Another night of driving to Woodlawn in the dark between 5:30 and 6:30, I got lost the second time. Drove by the Coulson Church Road turn and places I don't recall seeing were turning up, like the heavy equipment place that tells me I've gone too far. Turn around and head back. I'd gone a long ways past the turn off. It was equally difficult on the way back. Harmon's big clothing store is there on the corner, but no lights on the big letters of the name, not a landmark after dark. The post office is on the corner, but with lights out it's a black box like everything else along the side of the road. I'm so overwhelmed by headlights and taillights and the blackness of night, I can't see road signs or anything along the side of the road not lit up. Next time I'll measure the distance by odometer from the light at Walmart, go 4.9 miles and turn left.
I used to like night driving, but now find it disorienting. Nothing like going through a long curve at 60mph in the dark with a pickup beside me on the left that won't go ahead or drop back, but stayed beside me all the way through the curve. I focus more closely on driving than ever in the past. On the way home, maybe half way between Galax and Independence, a road angles very slightly off to the right, while the road I'm on curves slightly to the left. It's always a question of what to do there. A sign stands between them that says Keep Right. The sign refers to the road I'm on about to change from 4lane to 2lane, but standing where it is when I'm making an instant decision which one to take, that sign throws me every time, makes me think I made the wrong decision for just a split second, a demi-second of anxiety. Then I get it and go on.

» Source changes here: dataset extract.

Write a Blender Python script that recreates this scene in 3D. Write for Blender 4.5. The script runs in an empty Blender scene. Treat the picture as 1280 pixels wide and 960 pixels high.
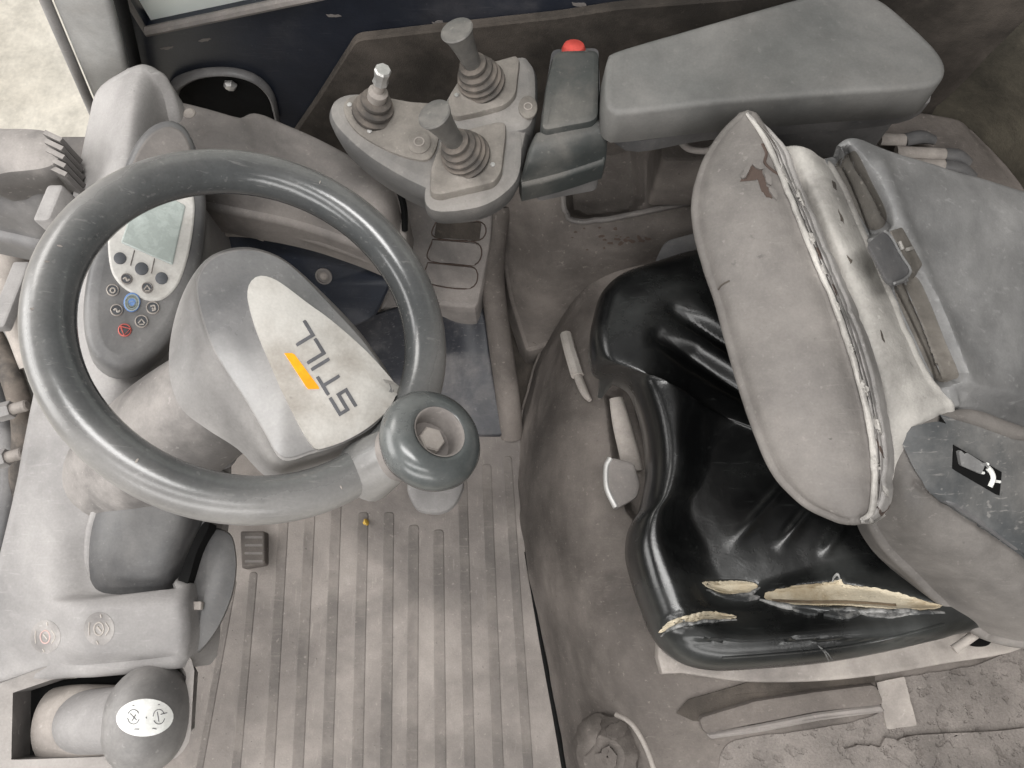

I'd never heard Erryn Marshall before tonight. A few years ago I saw Carl at Merle Fest in the old-time tent with Beverly Thomas. I came away with high respect for both of them as musicians. Erynn Marshall is associated with the Blue Ridge Music Center on the Parkway. She's Canadian and studied Appalachian fiddle with West Virginia old-timers. She learned much from different ones along the way and has incorporated what she learned into her own sound with a fiddle. Like an Appalachian fiddler, she interprets the tunes she plays in her own style. Like an urban fiddler, her upper body flows with the sound in the music bringing to mind classical violinist Nadja Solerno-Sonnenberg, who broke the tradition of solo violinist standing still. Mountain fiddlers tend to stand still or sit still while they play, but that is changing. Seldom does a fiddler stand or sit still any more. Old-time has changed all the way along its two and a half centuries. It is changing in the time we're in like it has all the way along, the music changing as the culture changes. The important part, besides that she's beautiful while she's playing, she can make a fiddle do what it's meant to do. She dives into it while she plays and flows with the sound.
The people in the audience were well entertained tonight. Carl Jones is an entertaining performer. His sense of humor is accessibly off the wall. He likes odd word associations, playing with meanings and the sounds. He writes a good many songs, good songs. They are songs with something to say he believes worth saying, that at first bring John Prine to mind, and just as quickly Prine is forgotten. The only resemblance is the words are worth listening to. In fact, I prefer Jones's songs to Prines. He sang a song of his own called Snowflake, I think. Beautiful, simple, lovely song that makes a poignant point and the next line turns it into humor and back to falling snowflakes. He's asking the snowflakes to come down from the sky, 'our world has gone awry,' and paint the town. The songs he identified as his own had something powerful to say dressed in poetic light-hearted humor.
Carl has his own style of portraying a song that is mentally outside the ordinary, his feet standing firmly in the tradition. His talk between songs seldom tells a story, start to finish, but makes brief observations, humorous twists of word sounds and meanings. He plays his songs with artistry on all the instruments he plays, and sings his songs of contemporary ways of thinking. It's like the title of Benton Flippen's Rounder album, Old Time / New Time. Carl's old-time brings old-time up to date, makes it present in the same way Barbara Allen was present it its time. Carl Jones has an interesting mind that appears to go faster than he can keep up with using words. It is no stretch at all to say Carl Jones is a master musician.